08-03-10, Herbert Molano Reflects on the Coverage of Glendale Financial Issues by the Glendale News-Press

 

It's no accident that even the president of the Glendale Homeowners Coordinating Council had no clue on Glendale's Pension mess!

 

Years ago, maybe ten or fifteen years ago, the Glendale News-Press (GNP) ran an expose on those at Glendale city hall who earned over $100,000 per year.  That story carried the pictures of each of the managers who earned that much.  From my conversations with the publisher, she got an earful from the city manager then. It was another contentious experience in addition to the Will Rogers' column.  Apparently the city management wanted him out.  Eventually the GNP's only investigative reporter was let go, and my understanding is that it was not an amicable parting.

 

Now a few years later we find very few such articles on the budget, city finances, payroll issues from the GNP.  This subject is a fresh one today in as much as tomorrow on the city council agenda is the decision on the contract for the city's announcement and other publication needs.  Maybe it is time to have the Glendale Management show in public how much the contracts with the GNP have been for each of the past five years.  There is a solid reason we should ask. 

 

For all intents and purposes, it is the GNP that still reaches the frequent Glendale voter and in my opinion, those GNP pages have been sanitized too often now to the point that few controversial topics get on its front page.  So should it come as any surprise that so few people in Glendale, taxpayers, ratepayers, voters and the rest of the stakeholders have no clue on what the pensions really cost the city and what the benefits are. 

 

I've interviewed current and past council members about their understanding of the pension system, and I found that, invariably, they don't really know how it works, and often have not bothered to understand the pages on the Comprehensive Annual Financial Report (CAFR) that summarizes that information with tables and other actuarial information.  Yet, if we bother to understand it, the information is incomplete and vague.  It will take several attempts at giving the general public an understanding of the process and it's why Mr.
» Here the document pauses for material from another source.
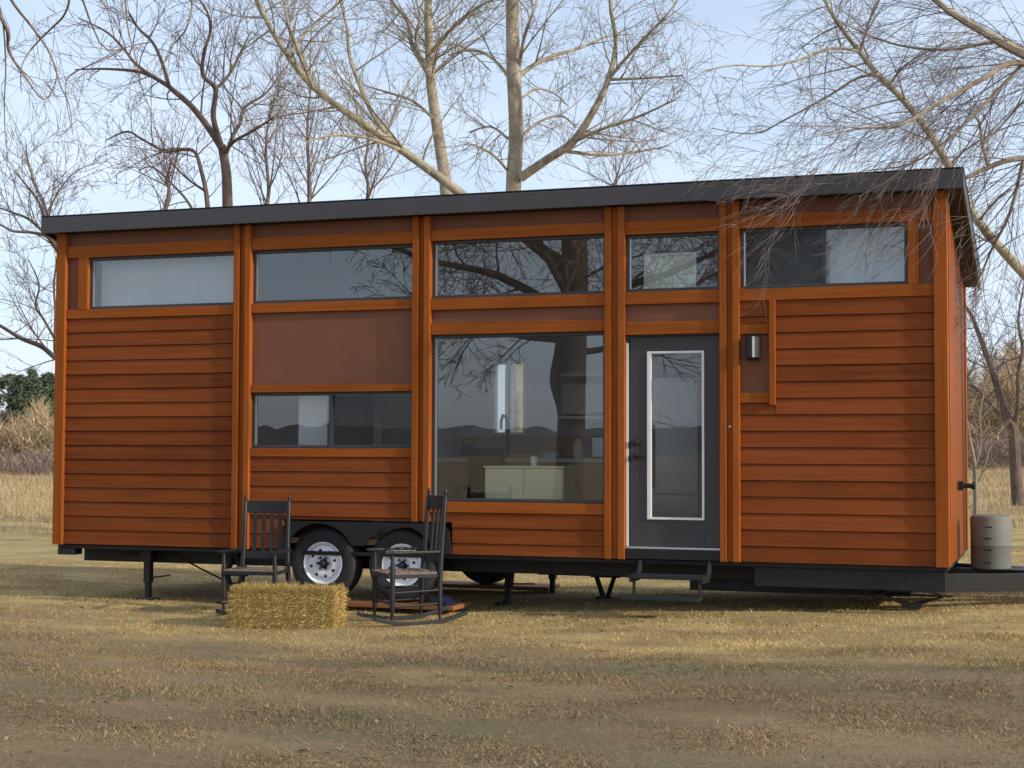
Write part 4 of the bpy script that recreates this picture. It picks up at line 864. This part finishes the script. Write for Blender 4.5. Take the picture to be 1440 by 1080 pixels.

Al Hoffman is in for a bigger and more dismaying surprise when he finds out the real costs to the city and the real benefits to public sector retirees.  Let's take the pension of Safety Personnel - Fire and Police.

 

First: The city claims and the GNP reported that the employees pay 9% of their salaries as their contribution to the pension.  But the agreements with both the GFFA and the GPOA show that the 9% (that the city used to pay) is now added to their salaries (as of 1991) and then they "contribute" it to the pension. 

 

CalPERS then takes the money and calculates the longevity of the retirees and the amount of the pension each will receive.  That amount is based on their highest annual pay and the age at which they can be expected to retire.  The higher the salary and the earlier they can retire, the higher the assets that CalPERS must accumulate to pay off for the expected life span of the retiree.  If the city allows them to retire five years earlier and increases their pay before retirement, the pension obligations calculated by CalPERS and the corresponding assets must increase.  Well, in 2001 Glendale increased both by huge margins.  There was a nearly 50% increase in the obligation.  It was voted by Quintero, Yousefian, Manoukian, Weaver and Gomez.  It was also voted just two weeks after the election of Quintero and Yousefian.  They, in effect, were clueless.  But what is even more damaging is that they made the benefits retroactive to 1971. 

 

On those changes alone Glendale taxpayers would have a huge financial time-bomb.  But if CalPERS investments were to tank in a recession, we could be on the hook for huge unfunded obligations.  The pension obligation now stands at over 1.2 Billion but the assets to cover them have dropped precipitously in the last two years. 

 

The real damning problem is that we guarantee a 7.75% return on CalPERS investments - We guarantee increasing it if they should fail below that threshold.  No amount of logic, common sense, or propriety could make any sensible person agree to be bound for someone else's actions.  Yet our city council agreed (as many others did) to such an arrangement.  It is not just folly.  To me it is stupidity bordering on the criminal.  The damage each year is now in the tens of millions of dollars to Glendale's budget.  Now go ask the man on the street to see if they have any idea.  The GFFA and the GPOA knew what they were doing.  They were perpetrating the most unimaginable transfer of taxpayer money into their pockets for an earlier and rich retirement - In the millions of dollars each.

 

Hoffman would not be the only one to be aghast.